Mosaics and Image Rectification with Kevin

The process of creating a mosaic involves selecting corresponding coordinates to define a transformation matrix H, which we then use to transform the perspective of one image to that of the other. This process is called rectification. We then blend the two images using alpha blending and continue the process again with the next image we plan to add to the mosaic.

Image Rectification

We check our H matrix by doing a couple image rectifications. First we select a set of points p in on our original image and then a set of target images p'. We then just solve the system of linear equations Hp = p'. We can then use the warp function using the H that we calculate using least squares on the set of points p we selected. The output is our rectified image.

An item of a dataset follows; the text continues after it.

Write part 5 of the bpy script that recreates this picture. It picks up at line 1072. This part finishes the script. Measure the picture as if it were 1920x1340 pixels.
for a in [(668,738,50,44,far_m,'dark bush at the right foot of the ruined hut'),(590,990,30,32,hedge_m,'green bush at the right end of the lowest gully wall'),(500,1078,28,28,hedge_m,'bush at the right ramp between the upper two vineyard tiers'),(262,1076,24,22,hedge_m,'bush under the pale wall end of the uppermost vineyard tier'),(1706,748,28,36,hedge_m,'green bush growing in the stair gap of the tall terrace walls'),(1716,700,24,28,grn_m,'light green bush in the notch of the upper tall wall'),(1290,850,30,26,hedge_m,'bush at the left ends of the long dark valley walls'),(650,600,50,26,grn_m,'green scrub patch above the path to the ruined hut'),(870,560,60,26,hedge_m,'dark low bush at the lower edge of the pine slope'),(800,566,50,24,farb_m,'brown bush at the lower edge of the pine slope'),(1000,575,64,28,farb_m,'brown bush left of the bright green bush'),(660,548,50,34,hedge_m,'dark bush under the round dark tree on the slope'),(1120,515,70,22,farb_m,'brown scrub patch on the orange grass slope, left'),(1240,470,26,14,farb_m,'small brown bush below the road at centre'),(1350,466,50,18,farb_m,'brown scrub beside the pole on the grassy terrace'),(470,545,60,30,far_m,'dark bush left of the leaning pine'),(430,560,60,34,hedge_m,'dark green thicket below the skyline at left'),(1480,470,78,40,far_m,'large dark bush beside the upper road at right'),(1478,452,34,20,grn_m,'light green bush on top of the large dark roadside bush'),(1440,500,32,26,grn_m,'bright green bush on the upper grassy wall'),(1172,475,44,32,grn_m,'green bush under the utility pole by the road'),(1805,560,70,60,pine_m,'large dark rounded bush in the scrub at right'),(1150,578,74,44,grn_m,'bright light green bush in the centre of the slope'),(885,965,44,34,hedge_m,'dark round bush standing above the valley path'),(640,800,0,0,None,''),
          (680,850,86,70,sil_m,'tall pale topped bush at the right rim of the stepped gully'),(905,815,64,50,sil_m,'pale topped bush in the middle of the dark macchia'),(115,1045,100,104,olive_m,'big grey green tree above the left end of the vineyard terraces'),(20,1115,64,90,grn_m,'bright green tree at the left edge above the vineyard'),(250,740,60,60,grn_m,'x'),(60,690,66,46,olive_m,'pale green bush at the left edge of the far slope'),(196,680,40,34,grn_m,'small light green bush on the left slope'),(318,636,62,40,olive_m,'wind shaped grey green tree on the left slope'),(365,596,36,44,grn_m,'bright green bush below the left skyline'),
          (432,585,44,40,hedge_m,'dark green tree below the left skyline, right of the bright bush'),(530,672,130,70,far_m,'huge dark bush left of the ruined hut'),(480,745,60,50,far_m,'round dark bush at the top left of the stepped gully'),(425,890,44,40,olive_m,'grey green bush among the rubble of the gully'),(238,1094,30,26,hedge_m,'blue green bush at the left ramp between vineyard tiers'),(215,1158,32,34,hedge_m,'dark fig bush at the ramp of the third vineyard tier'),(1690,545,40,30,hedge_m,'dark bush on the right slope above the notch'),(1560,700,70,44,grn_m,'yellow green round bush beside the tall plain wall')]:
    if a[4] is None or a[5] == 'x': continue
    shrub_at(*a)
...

Bags of Coffee at Sightglass SF

Blue Bottle Latte Art

Macbook

Manual Mosaics

Let us now go through the process of developing a mosaic. We start by placing each of the images on a large canvas. Then we select a series of corresponding points in the images as shown below.

Now that we have the corresponding points, we warp the left and right images into the perspective of the center image.

Then we blend the images together using alpha blending. First I blended the left warped image to the center and then I blended the right warped image to the blended image, producing our mosaic.

Here is our final image!

Another Example

Automatic Image Stitching

Now the question is can we do better? Actually we can. We do better by automatically detecting features, giving us a more precise features that even humans can't detect. We outline the process below and show our results.

Step 1: Harris Corners

We want to determine potentially good features. Based on human intution when picking features manually, we notice that corners are good features to select. We use the Harris Corners detection to select the potential corners in our image. We run the Harris Corner detection algorithm which results in the image above.

Step 2: Adaptive Non-Maximal Suppression

Unfortunately, it's very difficult to work with such a large number of points just like those plotted above so we selected a subset of the best points. We select the best points using Adaptive Non-Maximal Suppression. Running ANMS gives us the minimum distance r_i for each given point x_i to the next closest point x_j such that x_j meets the criteria that its harris corner strength is at least 0.9 times the harris corner strength of x_i. We return then return the points with the top 500 r_i values. We notice the points are nicely distributed in the image above.

Step 3: Feature Descriptor Extraction

We now define a feature vector for each point we selected through running the ANMS algorithm. For each point, we define a 40x40 axis-aligned box which we then downsample to an 8x8 box and convert it into a 64x1 vector. This gives us a feature vector for each image which we will use for comparisons. We normalize each feature vector to be zero mean and have variance 1.

Step 4: Feature Matching with RANSAC

We still have a bunch of points to choose from so now we need to find good correspondences. We do this using nearest neighbors. For each pair of features, we compute the difference between the two. Then we take the min and the second min. Since a good match would have the greatest point be much better than the second best option, we only consider correspondences for points with a ratio of nn-1 / nn-2 that is below a given threshold.

Now that we have narrowed down our set of points and mapped correspondences, we use RANSAC to determine a set of inliers, or best correspondence points. To implement RANSAC, we randomly select 4 of the correspondences, compute a homography and then determine the error of the homography for each point. For the points that fall under the threshold, we add them to our set of inliers. We continue this for 10000 iterations and then compute a final homography over all the points.

We show the final warping results for the left and right images below.

Step 5: Warp & Blend into Mosaic

The results of the three mosaics are shown below. We compare the results with the manual image stitching and automatic image stitching. In the SF mosaic, we see a better alignment especially along the edges and less ghosting of the overlapping images. This is especially true for the Wayne mosaic, where the human standing is much more clear and not blurry, a definite improvement.

Manual SF Mosaic

Automatic SF Mosaic

Manual Coffee Mosaic

Automatic Coffee Mosaic

Manual Wayne Mosaic

Automatic Wayne Mosaic

Final Gallery

Overall, I really enjoyed doing this project. I learned a lot implementing AMNS which was probably my favorite part because it was cool seeing how well it chose well distributed points. Also it was cool using the NN trick to find good correspondences and then finding an even better correspondence matching using RANSAC.